The three foundations of human-readiness: clarity, trust, collaboration
Before diving any further, let's remember one key thing, “human-first” is the approach, while “human-ready” is the outcome. In other words, an organization reaches this state when modernization is intentionally designed for people and put into practice.
These pillars are the foundation for this:
1. Clarity
Clarity translates to making systems readable, workflows understandable, and tools intuitive.
It is about operational transparency, not technical transparency. What data does AI use? Why does it recommend one action over another? What are its limits?
Teams need to understand what a system does, how it does it, and why it does it.
Clarity reduces uncertainty and opens the door to natural, confident use of AI.

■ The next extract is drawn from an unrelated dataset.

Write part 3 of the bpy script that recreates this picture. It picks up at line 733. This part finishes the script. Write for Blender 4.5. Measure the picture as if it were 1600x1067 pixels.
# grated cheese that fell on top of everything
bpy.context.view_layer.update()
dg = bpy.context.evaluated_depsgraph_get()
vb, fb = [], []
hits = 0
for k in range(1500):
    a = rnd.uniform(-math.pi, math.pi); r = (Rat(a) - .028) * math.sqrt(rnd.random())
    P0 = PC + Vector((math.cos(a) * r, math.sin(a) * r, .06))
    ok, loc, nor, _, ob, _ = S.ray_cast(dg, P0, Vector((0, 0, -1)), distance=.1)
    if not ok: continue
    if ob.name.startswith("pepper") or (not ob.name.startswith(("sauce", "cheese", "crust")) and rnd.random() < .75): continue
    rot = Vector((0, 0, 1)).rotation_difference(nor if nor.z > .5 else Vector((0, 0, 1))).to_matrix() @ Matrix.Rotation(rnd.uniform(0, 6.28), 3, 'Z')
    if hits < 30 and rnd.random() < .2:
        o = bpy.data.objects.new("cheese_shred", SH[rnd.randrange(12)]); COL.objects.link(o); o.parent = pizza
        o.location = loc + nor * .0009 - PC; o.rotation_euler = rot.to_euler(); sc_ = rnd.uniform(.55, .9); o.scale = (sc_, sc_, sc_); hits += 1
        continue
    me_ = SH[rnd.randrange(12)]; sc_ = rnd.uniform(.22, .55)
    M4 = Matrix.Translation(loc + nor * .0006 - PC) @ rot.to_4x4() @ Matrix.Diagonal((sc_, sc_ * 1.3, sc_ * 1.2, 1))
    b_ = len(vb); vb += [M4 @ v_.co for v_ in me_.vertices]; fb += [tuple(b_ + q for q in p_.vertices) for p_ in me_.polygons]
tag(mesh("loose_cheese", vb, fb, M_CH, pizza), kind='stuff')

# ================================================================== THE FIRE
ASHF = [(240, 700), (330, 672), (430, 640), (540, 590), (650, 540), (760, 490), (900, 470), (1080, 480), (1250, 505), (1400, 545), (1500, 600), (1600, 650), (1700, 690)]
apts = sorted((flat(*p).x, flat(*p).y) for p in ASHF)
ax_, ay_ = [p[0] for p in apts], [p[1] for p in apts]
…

It helps users know when to trust the algorithm and when their own judgment should take the lead.
2. Trust
Trust is the invisible core of any technological adoption.
It grows gradually, but it starts with evidence.
Building trust in AI requires reliable systems, consistent results, and tangible improvements in day-to-day work. People need to see that AI simplifies their work rather than complicates it, and that it respects operational realities instead of ignoring them.
Ongoing training is crucial. Not only at the beginning of a project, but over time, giving teams the space to explore, ask questions, and build technological intuition.
When trust settles in, AI becomes genuinely useful.
3. Collaboration
Collaboration is what brings everything else to life.
AI projects rarely fail because of algorithms. They failed because people weren’t involved early enough.
Preparing teams to collaborate with AI means understanding their real pain points, their critical decisions, and their operational constraints. This knowledge is what allows AI to find its appropriate role in the workflow.
AI can optimize a process, but only humans can understand nuance, context, and intent. This complementarity is where its true value lies.
From AI-ready to human-ready: two concepts often confused
Many organizations aim to become “AI-ready" with upgraded infrastructure, centralized data, and new intelligent tools. But none of these matter if people aren’t ready to use them.
Being “human-ready” is different. It is the outcome of a “human-first” approach. It means having simple systems, clarified processes, and tools that match real-world usage. It means creating an environment where teams understand the technology, trust it, and can apply it with discernment. And this people preparation must come first.
Too many organizations treat modernization as an isolated IT initiative. They invest millions in new infrastructures without ever questioning user experience. But what is the point of a high-performance system if no one wants to use it?
Organizations that succeed with AI don’t just deploy new tools. They prepare their teams to integrate them into daily practices, even before the first deployment.
They adjust processes early. They clarify roles and responsibilities before AI arrives. They build trust during the design phase, and do not wait for the first setbacks.
They invest in sustainable organizational transformation, where humans remain at the centre of decision-making from day one.
What if the key to AI success was simply people?
“Human-first” modernization isn’t a trend.
It’s a working philosophy based on a simple truth: long-term performance is built on strong human foundations, not solely on advanced algorithms.
Modernizing means creating systems that are clearer, more reliable, and more people-centered, systems capable of evolving at the pace of the people and organizations they support.
At Spiria, this belief guides our approach to modernization and AI integration projects. We enable organizations to build custom solutions that empower people, so AI can truly deliver on its promises.
Because the foundation of AI success lies in an approach that makes artificial intelligence useful, sustainable, and deeply human.
What if the best way to succeed with AI was simply to put people back at the heart of modernization?